Judge Dyer's ruling, considered unusually prompt and forth-
right, became effective on March 22. He ruled that the segregation
policy of the Hot Shoppes, Inc., which are licensed by the Florida
Turnpike Authority, "is violative of the equal protection clause of
the Fourteenth Amendment.”
The action had been brought March 1, by the NAACP Legal Defense
and Educational Fund on behaif of five Negro citizens, Leerue
McDuffie, John E. King, Walter Holmes, Sr., Albert Myers and George
Sims. The case was argued in the Federal Court for the Southern
District of Florida on March 12.
In his ruling, Judge Dyer enjoined the Turnpike Authority
from "making or requiring others to make any distinction based upon
color in regard to service to patrons at its leased restaurant facil-
ities, restrooms, and drinking fountains."

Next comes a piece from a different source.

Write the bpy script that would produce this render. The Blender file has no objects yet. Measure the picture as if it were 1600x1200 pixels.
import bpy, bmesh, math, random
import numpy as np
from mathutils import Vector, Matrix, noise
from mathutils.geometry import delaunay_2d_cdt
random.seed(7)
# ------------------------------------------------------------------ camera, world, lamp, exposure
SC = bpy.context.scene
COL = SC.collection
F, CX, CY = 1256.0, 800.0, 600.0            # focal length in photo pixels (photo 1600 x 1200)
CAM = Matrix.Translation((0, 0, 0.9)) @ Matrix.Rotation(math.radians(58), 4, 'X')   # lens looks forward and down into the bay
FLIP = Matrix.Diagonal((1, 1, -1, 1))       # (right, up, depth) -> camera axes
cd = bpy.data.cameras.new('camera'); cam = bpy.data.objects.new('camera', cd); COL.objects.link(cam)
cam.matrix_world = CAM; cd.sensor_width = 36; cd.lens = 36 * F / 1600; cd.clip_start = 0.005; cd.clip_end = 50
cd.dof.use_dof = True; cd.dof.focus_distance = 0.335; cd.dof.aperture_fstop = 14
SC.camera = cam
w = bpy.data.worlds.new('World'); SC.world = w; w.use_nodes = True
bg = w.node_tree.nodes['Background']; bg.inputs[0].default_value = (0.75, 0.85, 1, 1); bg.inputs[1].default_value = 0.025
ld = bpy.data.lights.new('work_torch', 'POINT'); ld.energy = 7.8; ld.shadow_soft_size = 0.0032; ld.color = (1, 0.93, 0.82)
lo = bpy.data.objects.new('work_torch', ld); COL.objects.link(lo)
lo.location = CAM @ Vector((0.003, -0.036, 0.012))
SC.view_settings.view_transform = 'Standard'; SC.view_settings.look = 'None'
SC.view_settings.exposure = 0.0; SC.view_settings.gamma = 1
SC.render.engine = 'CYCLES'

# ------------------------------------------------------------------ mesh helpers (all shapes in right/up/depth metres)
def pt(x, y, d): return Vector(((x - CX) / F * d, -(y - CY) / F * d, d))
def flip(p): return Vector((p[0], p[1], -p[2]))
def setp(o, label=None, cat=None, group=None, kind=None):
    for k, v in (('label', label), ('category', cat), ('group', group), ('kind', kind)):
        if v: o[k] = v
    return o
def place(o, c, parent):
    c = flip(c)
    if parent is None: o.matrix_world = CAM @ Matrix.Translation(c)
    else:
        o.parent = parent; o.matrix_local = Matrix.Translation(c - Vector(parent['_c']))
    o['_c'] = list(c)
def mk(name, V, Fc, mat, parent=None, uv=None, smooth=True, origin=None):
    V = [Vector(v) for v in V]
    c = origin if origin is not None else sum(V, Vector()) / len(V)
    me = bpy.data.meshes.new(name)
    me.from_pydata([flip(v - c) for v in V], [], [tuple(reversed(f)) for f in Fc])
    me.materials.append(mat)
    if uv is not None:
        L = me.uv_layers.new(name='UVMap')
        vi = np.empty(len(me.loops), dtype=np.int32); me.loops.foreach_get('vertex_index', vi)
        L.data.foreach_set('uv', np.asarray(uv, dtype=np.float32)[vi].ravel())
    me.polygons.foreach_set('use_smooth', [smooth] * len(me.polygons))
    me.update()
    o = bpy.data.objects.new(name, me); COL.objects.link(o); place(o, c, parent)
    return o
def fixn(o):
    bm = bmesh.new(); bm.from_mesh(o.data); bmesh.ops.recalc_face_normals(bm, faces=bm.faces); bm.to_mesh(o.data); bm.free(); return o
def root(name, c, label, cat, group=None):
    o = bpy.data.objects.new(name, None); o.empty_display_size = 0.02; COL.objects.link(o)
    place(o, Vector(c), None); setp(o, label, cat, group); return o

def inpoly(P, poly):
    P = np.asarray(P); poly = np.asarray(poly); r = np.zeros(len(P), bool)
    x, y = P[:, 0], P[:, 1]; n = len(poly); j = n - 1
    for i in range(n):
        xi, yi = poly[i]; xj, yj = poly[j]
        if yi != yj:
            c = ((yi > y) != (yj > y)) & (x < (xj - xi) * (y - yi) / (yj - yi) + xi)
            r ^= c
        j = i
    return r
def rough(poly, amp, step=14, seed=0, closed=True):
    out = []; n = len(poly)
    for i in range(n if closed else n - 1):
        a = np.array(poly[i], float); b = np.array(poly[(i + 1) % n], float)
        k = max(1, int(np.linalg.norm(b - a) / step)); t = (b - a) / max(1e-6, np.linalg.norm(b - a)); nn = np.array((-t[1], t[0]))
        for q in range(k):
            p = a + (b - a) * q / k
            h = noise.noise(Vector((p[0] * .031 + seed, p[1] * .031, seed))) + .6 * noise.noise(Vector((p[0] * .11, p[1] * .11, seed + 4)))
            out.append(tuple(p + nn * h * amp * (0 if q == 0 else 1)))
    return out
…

This was the first Turnpike restaurant case brought by
Defense Fund attorneys.
G. E, Graves, Jr., of Miami, Fla., Thomas J. Reddick, Jr.
of Ft. Lauderdale, Fla., F. Malcolm Cunningham and Holland Smith of
West Palm Beach, Fla., and Jack Greenberg, Derrick A. Bell, Jr., and
Michael Meltsner of New York City, represented the Negro plaintiffs.